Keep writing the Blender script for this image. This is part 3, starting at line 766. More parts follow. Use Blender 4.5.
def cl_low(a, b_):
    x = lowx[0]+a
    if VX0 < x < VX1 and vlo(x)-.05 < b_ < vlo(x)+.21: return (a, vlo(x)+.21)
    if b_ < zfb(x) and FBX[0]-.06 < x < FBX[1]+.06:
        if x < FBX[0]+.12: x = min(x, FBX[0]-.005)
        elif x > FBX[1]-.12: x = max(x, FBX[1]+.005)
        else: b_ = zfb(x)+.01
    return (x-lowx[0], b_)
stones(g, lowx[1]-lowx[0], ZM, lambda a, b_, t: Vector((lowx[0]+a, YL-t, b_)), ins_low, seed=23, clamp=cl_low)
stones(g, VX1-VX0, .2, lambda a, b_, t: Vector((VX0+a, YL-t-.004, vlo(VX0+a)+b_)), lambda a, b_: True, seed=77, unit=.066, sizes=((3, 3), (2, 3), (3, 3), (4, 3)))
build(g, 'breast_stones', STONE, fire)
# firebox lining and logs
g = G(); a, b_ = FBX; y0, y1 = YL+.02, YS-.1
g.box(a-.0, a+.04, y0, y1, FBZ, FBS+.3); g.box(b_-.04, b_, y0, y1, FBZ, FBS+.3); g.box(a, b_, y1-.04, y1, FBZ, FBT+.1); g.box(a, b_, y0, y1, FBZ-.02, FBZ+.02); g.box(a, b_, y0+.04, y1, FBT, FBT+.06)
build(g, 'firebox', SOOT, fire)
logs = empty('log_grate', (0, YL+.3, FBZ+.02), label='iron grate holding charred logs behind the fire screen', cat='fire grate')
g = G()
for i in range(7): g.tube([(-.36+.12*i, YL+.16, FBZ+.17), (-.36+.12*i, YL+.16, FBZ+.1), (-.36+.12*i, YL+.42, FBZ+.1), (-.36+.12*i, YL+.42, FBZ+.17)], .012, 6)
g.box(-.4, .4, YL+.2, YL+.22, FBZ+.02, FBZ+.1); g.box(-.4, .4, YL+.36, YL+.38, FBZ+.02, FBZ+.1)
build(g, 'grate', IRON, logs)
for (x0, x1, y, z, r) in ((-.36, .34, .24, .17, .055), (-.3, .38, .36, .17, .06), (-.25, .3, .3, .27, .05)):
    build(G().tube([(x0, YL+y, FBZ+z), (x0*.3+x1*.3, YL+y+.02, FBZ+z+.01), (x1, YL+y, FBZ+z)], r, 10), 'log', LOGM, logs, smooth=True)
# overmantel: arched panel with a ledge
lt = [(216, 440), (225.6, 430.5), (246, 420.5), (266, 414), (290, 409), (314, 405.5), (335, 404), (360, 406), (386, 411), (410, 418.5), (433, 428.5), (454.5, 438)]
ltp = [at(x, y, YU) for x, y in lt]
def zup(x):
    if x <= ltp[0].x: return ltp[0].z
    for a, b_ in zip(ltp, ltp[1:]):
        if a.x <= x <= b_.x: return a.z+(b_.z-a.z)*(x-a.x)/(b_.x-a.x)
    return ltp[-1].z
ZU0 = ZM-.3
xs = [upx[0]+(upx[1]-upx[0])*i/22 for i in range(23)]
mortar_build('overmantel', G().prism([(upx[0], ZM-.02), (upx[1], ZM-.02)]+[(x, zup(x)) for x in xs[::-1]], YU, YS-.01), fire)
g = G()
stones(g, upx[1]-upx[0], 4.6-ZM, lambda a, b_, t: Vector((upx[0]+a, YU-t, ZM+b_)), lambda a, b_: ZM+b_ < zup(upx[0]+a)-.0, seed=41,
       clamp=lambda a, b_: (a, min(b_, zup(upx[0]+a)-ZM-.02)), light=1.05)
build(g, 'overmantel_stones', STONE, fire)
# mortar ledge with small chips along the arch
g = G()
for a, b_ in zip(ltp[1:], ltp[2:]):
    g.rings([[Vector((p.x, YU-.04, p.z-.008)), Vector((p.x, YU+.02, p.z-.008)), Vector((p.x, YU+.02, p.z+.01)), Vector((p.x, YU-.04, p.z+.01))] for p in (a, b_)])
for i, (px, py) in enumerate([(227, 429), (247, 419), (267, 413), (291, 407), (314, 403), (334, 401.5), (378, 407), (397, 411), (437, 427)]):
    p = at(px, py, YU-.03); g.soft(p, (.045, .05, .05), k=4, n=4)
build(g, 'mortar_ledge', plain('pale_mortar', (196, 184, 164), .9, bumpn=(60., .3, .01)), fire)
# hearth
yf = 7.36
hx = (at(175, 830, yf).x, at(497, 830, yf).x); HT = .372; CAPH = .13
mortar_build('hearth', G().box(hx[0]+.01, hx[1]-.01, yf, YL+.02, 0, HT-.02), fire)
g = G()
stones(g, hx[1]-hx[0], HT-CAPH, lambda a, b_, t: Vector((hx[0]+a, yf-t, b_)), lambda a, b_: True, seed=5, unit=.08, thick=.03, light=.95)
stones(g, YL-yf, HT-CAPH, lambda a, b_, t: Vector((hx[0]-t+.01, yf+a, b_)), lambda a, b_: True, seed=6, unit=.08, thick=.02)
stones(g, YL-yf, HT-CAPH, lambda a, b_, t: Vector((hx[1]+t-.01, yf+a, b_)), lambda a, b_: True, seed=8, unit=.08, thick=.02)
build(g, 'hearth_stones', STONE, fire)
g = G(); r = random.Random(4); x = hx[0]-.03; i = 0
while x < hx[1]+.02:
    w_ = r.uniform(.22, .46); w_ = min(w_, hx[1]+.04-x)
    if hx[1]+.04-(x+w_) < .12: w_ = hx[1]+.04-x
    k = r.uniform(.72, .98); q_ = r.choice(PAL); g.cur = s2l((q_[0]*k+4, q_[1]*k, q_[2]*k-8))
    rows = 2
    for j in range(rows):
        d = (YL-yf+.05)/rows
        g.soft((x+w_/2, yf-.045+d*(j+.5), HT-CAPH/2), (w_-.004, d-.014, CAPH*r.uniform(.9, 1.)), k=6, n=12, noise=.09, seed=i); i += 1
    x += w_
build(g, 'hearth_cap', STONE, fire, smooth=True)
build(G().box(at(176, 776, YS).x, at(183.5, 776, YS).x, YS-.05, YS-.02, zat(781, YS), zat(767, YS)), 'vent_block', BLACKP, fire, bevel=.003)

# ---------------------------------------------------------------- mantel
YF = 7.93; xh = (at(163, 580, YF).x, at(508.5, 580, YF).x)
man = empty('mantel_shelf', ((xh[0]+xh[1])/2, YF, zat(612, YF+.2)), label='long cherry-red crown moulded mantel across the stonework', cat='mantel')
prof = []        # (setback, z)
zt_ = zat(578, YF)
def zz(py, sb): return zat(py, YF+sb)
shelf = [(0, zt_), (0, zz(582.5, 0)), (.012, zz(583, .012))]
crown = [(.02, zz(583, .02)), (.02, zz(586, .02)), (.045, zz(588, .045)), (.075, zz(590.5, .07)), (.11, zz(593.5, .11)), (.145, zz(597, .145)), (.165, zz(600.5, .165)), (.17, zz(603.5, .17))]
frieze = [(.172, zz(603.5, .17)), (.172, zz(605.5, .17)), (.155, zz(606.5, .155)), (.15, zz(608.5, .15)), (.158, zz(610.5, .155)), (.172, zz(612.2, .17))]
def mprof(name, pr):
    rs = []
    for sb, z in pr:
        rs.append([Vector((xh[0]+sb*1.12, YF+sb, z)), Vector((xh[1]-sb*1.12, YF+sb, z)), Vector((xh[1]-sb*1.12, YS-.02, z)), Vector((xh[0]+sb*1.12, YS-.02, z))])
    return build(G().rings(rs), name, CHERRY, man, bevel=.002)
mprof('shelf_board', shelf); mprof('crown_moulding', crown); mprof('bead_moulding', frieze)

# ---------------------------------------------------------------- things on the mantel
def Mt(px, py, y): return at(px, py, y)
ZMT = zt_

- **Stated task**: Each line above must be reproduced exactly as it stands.

- **Finished task**:
Keep writing the Blender script for this image. This is part 3, starting at line 766. More parts follow. Use Blender 4.5.
def cl_low(a, b_):
    x = lowx[0]+a
    if VX0 < x < VX1 and vlo(x)-.05 < b_ < vlo(x)+.21: return (a, vlo(x)+.21)
    if b_ < zfb(x) and FBX[0]-.06 < x < FBX[1]+.06:
        if x < FBX[0]+.12: x = min(x, FBX[0]-.005)
        elif x > FBX[1]-.12: x = max(x, FBX[1]+.005)
        else: b_ = zfb(x)+.01
    return (x-lowx[0], b_)
stones(g, lowx[1]-lowx[0], ZM, lambda a, b_, t: Vector((lowx[0]+a, YL-t, b_)), ins_low, seed=23, clamp=cl_low)
stones(g, VX1-VX0, .2, lambda a, b_, t: Vector((VX0+a, YL-t-.004, vlo(VX0+a)+b_)), lambda a, b_: True, seed=77, unit=.066, sizes=((3, 3), (2, 3), (3, 3), (4, 3)))
build(g, 'breast_stones', STONE, fire)
# firebox lining and logs
g = G(); a, b_ = FBX; y0, y1 = YL+.02, YS-.1
g.box(a-.0, a+.04, y0, y1, FBZ, FBS+.3); g.box(b_-.04, b_, y0, y1, FBZ, FBS+.3); g.box(a, b_, y1-.04, y1, FBZ, FBT+.1); g.box(a, b_, y0, y1, FBZ-.02, FBZ+.02); g.box(a, b_, y0+.04, y1, FBT, FBT+.06)
build(g, 'firebox', SOOT, fire)
logs = empty('log_grate', (0, YL+.3, FBZ+.02), label='iron grate holding charred logs behind the fire screen', cat='fire grate')
g = G()
for i in range(7): g.tube([(-.36+.12*i, YL+.16, FBZ+.17), (-.36+.12*i, YL+.16, FBZ+.1), (-.36+.12*i, YL+.42, FBZ+.1), (-.36+.12*i, YL+.42, FBZ+.17)], .012, 6)
g.box(-.4, .4, YL+.2, YL+.22, FBZ+.02, FBZ+.1); g.box(-.4, .4, YL+.36, YL+.38, FBZ+.02, FBZ+.1)
build(g, 'grate', IRON, logs)
for (x0, x1, y, z, r) in ((-.36, .34, .24, .17, .055), (-.3, .38, .36, .17, .06), (-.25, .3, .3, .27, .05)):
    build(G().tube([(x0, YL+y, FBZ+z), (x0*.3+x1*.3, YL+y+.02, FBZ+z+.01), (x1, YL+y, FBZ+z)], r, 10), 'log', LOGM, logs, smooth=True)
# overmantel: arched panel with a ledge
lt = [(216, 440), (225.6, 430.5), (246, 420.5), (266, 414), (290, 409), (314, 405.5), (335, 404), (360, 406), (386, 411), (410, 418.5), (433, 428.5), (454.5, 438)]
ltp = [at(x, y, YU) for x, y in lt]
def zup(x):
    if x <= ltp[0].x: return ltp[0].z
    for a, b_ in zip(ltp, ltp[1:]):
        if a.x <= x <= b_.x: return a.z+(b_.z-a.z)*(x-a.x)/(b_.x-a.x)
    return ltp[-1].z
ZU0 = ZM-.3
xs = [upx[0]+(upx[1]-upx[0])*i/22 for i in range(23)]
mortar_build('overmantel', G().prism([(upx[0], ZM-.02), (upx[1], ZM-.02)]+[(x, zup(x)) for x in xs[::-1]], YU, YS-.01), fire)
g = G()
stones(g, upx[1]-upx[0], 4.6-ZM, lambda a, b_, t: Vector((upx[0]+a, YU-t, ZM+b_)), lambda a, b_: ZM+b_ < zup(upx[0]+a)-.0, seed=41,
       clamp=lambda a, b_: (a, min(b_, zup(upx[0]+a)-ZM-.02)), light=1.05)
build(g, 'overmantel_stones', STONE, fire)
# mortar ledge with small chips along the arch
g = G()
for a, b_ in zip(ltp[1:], ltp[2:]):
    g.rings([[Vector((p.x, YU-.04, p.z-.008)), Vector((p.x, YU+.02, p.z-.008)), Vector((p.x, YU+.02, p.z+.01)), Vector((p.x, YU-.04, p.z+.01))] for p in (a, b_)])
for i, (px, py) in enumerate([(227, 429), (247, 419), (267, 413), (291, 407), (314, 403), (334, 401.5), (378, 407), (397, 411), (437, 427)]):
    p = at(px, py, YU-.03); g.soft(p, (.045, .05, .05), k=4, n=4)
build(g, 'mortar_ledge', plain('pale_mortar', (196, 184, 164), .9, bumpn=(60., .3, .01)), fire)
# hearth
yf = 7.36
hx = (at(175, 830, yf).x, at(497, 830, yf).x); HT = .372; CAPH = .13
mortar_build('hearth', G().box(hx[0]+.01, hx[1]-.01, yf, YL+.02, 0, HT-.02), fire)
g = G()
stones(g, hx[1]-hx[0], HT-CAPH, lambda a, b_, t: Vector((hx[0]+a, yf-t, b_)), lambda a, b_: True, seed=5, unit=.08, thick=.03, light=.95)
stones(g, YL-yf, HT-CAPH, lambda a, b_, t: Vector((hx[0]-t+.01, yf+a, b_)), lambda a, b_: True, seed=6, unit=.08, thick=.02)
stones(g, YL-yf, HT-CAPH, lambda a, b_, t: Vector((hx[1]+t-.01, yf+a, b_)), lambda a, b_: True, seed=8, unit=.08, thick=.02)
build(g, 'hearth_stones', STONE, fire)
g = G(); r = random.Random(4); x = hx[0]-.03; i = 0
while x < hx[1]+.02:
    w_ = r.uniform(.22, .46); w_ = min(w_, hx[1]+.04-x)
    if hx[1]+.04-(x+w_) < .12: w_ = hx[1]+.04-x
    k = r.uniform(.72, .98); q_ = r.choice(PAL); g.cur = s2l((q_[0]*k+4, q_[1]*k, q_[2]*k-8))
    rows = 2
    for j in range(rows):
        d = (YL-yf+.05)/rows
        g.soft((x+w_/2, yf-.045+d*(j+.5), HT-CAPH/2), (w_-.004, d-.014, CAPH*r.uniform(.9, 1.)), k=6, n=12, noise=.09, seed=i); i += 1
    x += w_
build(g, 'hearth_cap', STONE, fire, smooth=True)
build(G().box(at(176, 776, YS).x, at(183.5, 776, YS).x, YS-.05, YS-.02, zat(781, YS), zat(767, YS)), 'vent_block', BLACKP, fire, bevel=.003)

# ---------------------------------------------------------------- mantel
YF = 7.93; xh = (at(163, 580, YF).x, at(508.5, 580, YF).x)
man = empty('mantel_shelf', ((xh[0]+xh[1])/2, YF, zat(612, YF+.2)), label='long cherry-red crown moulded mantel across the stonework', cat='mantel')
prof = []        # (setback, z)
zt_ = zat(578, YF)
def zz(py, sb): return zat(py, YF+sb)
shelf = [(0, zt_), (0, zz(582.5, 0)), (.012, zz(583, .012))]
crown = [(.02, zz(583, .02)), (.02, zz(586, .02)), (.045, zz(588, .045)), (.075, zz(590.5, .07)), (.11, zz(593.5, .11)), (.145, zz(597, .145)), (.165, zz(600.5, .165)), (.17, zz(603.5, .17))]
frieze = [(.172, zz(603.5, .17)), (.172, zz(605.5, .17)), (.155, zz(606.5, .155)), (.15, zz(608.5, .15)), (.158, zz(610.5, .155)), (.172, zz(612.2, .17))]
def mprof(name, pr):
    rs = []
    for sb, z in pr:
        rs.append([Vector((xh[0]+sb*1.12, YF+sb, z)), Vector((xh[1]-sb*1.12, YF+sb, z)), Vector((xh[1]-sb*1.12, YS-.02, z)), Vector((xh[0]+sb*1.12, YS-.02, z))])
    return build(G().rings(rs), name, CHERRY, man, bevel=.002)
mprof('shelf_board', shelf); mprof('crown_moulding', crown); mprof('bead_moulding', frieze)

# ---------------------------------------------------------------- things on the mantel
def Mt(px, py, y): return at(px, py, y)
ZMT = zt_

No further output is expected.